La Libye se désintègre….
3 septembre 2013
La Libye se désintègre….
Le fils de Kadhafi a été capturé par les insurgés en novembre 2011 et était détenu depuis lors dans la prison de Zintan. Les autorités locales ont ignoré les demandes du gouvernement d’envoyer Saïf al-Islam dans la capitale. Les régions libyennes sont de facto indépendantes et ne se soumettent pas au pouvoir central.
Zintan est loin d’être la seule ville qui n’obéit pas aux autorités officielles libyennes. Pour Oleg Fomine, coprésident du Comité russe de solidarité envers le peuple libyen, le fait est que, aujourd’hui, il n’y a pas vraiment de pouvoir unique en Libye.
« La Libye est scindée en différentes régions qui ne se soumettent pas au pouvoir central. Il y a même une fragmentation à un niveau moins élevé. En fait, ce sont des groupes de bandits, des bandes armées qui dirigent le pays. Ils dictent leur loi dans les régions où ils se trouvent. Cela veut dire qu’il n’y a pas de pouvoir central, et que le pouvoir est dans les mains de ces groupes armés, qui s’opposent régulièrement. »
Une des régions les plus problématiques est la Cyrénaïque. 80 % du pétrole libyen provient de là. Les revenus de sa vente ne remplissent pas les caisses de l’État parce qu’il est volé par les groupements des tribus locales et les islamistes. Mohamed Khalifa al-Cheikh, le ministre de l’Intérieur, a tenté de les combattre. Cependant, ayant pris conscience de l’inutilité de ses essais, il a récemment démissionné. Les experts prévoient que la situation va s’aggraver.
« Le pouvoir central s’affaiblit. Cela concerne surtout les relations entre Tripoli et la Cyrénaïque. En 1950, lorsque la Libye a obtenu son indépendance, le pays était composé de trois régions : la Cyrénaïque, la Tripolitaine et le Fezzan. Le Fezzan est une grande région déserte du Sud. La Tripolitaine, où se trouve la capitale Tripoli, et la Cyrénaïque, et son centre Benghazi, sont toujours en concurrence, » explique Benyamin Popov, directeur du Centre de partenariat des civilisations de l’Institut d’État des relations internationales de Moscou.

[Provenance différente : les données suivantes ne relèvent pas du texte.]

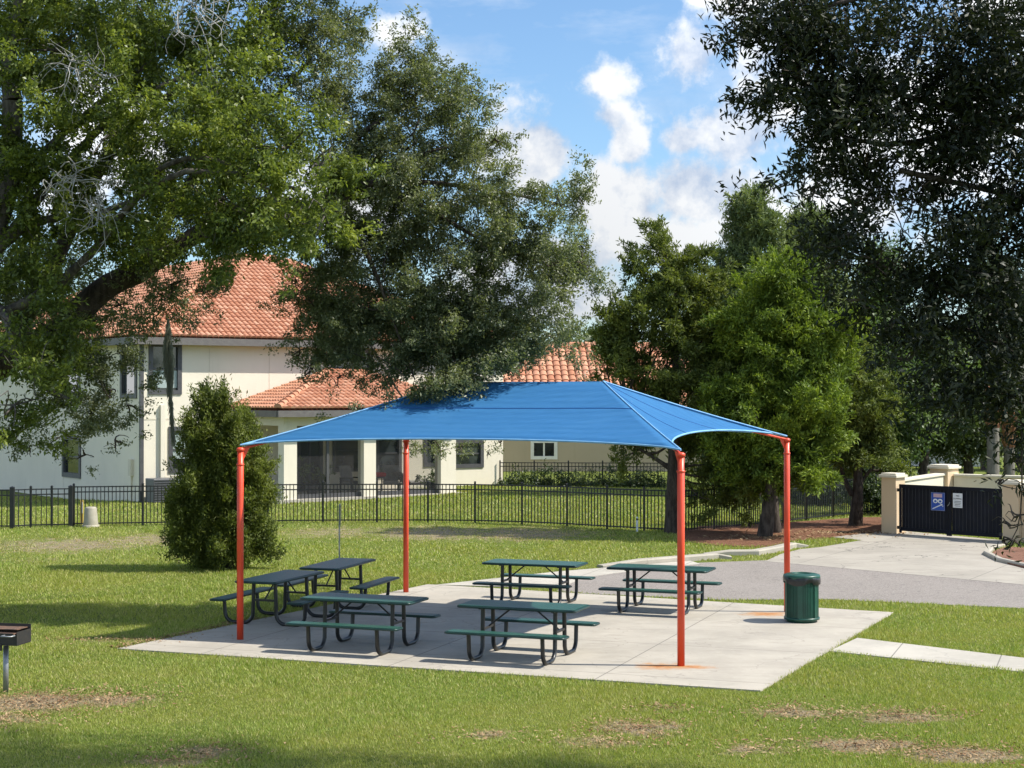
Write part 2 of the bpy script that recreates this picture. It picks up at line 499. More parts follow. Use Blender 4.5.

Mouammar Kadhafi est originaire de Syrte, une ville de la Tripolitaine. Au temps de la Jamahiriya, les habitants de la Cyrénaïque pensaient que le dirigeant était plus bienveillant envers ses compatriotes et ils se sentaient donc défavorisés. Il n’est pas étonnant que les premières actions contre Kadhafi aient commencé à Benghazi justement. Cependant, après sa chute, il est apparu qu’il était l’élément qui maintenait la Libye unie. Benyamin Popov remarque que le système a commencé à s’effondrer une fois cet élément parti.
« Le pays se désintègre lentement sous nos yeux. Le fait que Zintan ne veuille pas donner Saïf Kadhafi le montre bien. Cela fait déjà trois fois que les tribus de la Cyrénaïque annoncent qu’ils veulent que Barka (c’est le nom de la région en arabe) devienne semi-autonome ou même totalement autonome. L’important pour eux est que la région ait ses propres lois et qu’elle dépende moins de Tripoli. »
Il faut ajouter que l’opération des forces de l’OTAN, qui a mené à la destitution de Kadhafi, n’a pas poussé que la Libye au bord du désarroi. Le fait est que des Touaregs servaient dans l’armée du chef de la Jamahiriya. Ce peuple vit dans la région à la charnière de la Libye, du Niger, du Burkino-Fasso, du Maroc, de l’Algérie et du Mali. Après la chute de Kadhafi, ces combattants très bien formés sont retournés dans leur patrie, au nord du Mali, et y ont créé leur propre État, l’Azawad. Les islamistes ont rapidement pris aux Touaregs le contrôle de plusieurs villes sur le territoire de l’Azawad, dont la capitale Tombouctou. « Les séparatistes ont pu être maîtrisés seulement après l’intervention militaire française au Mali.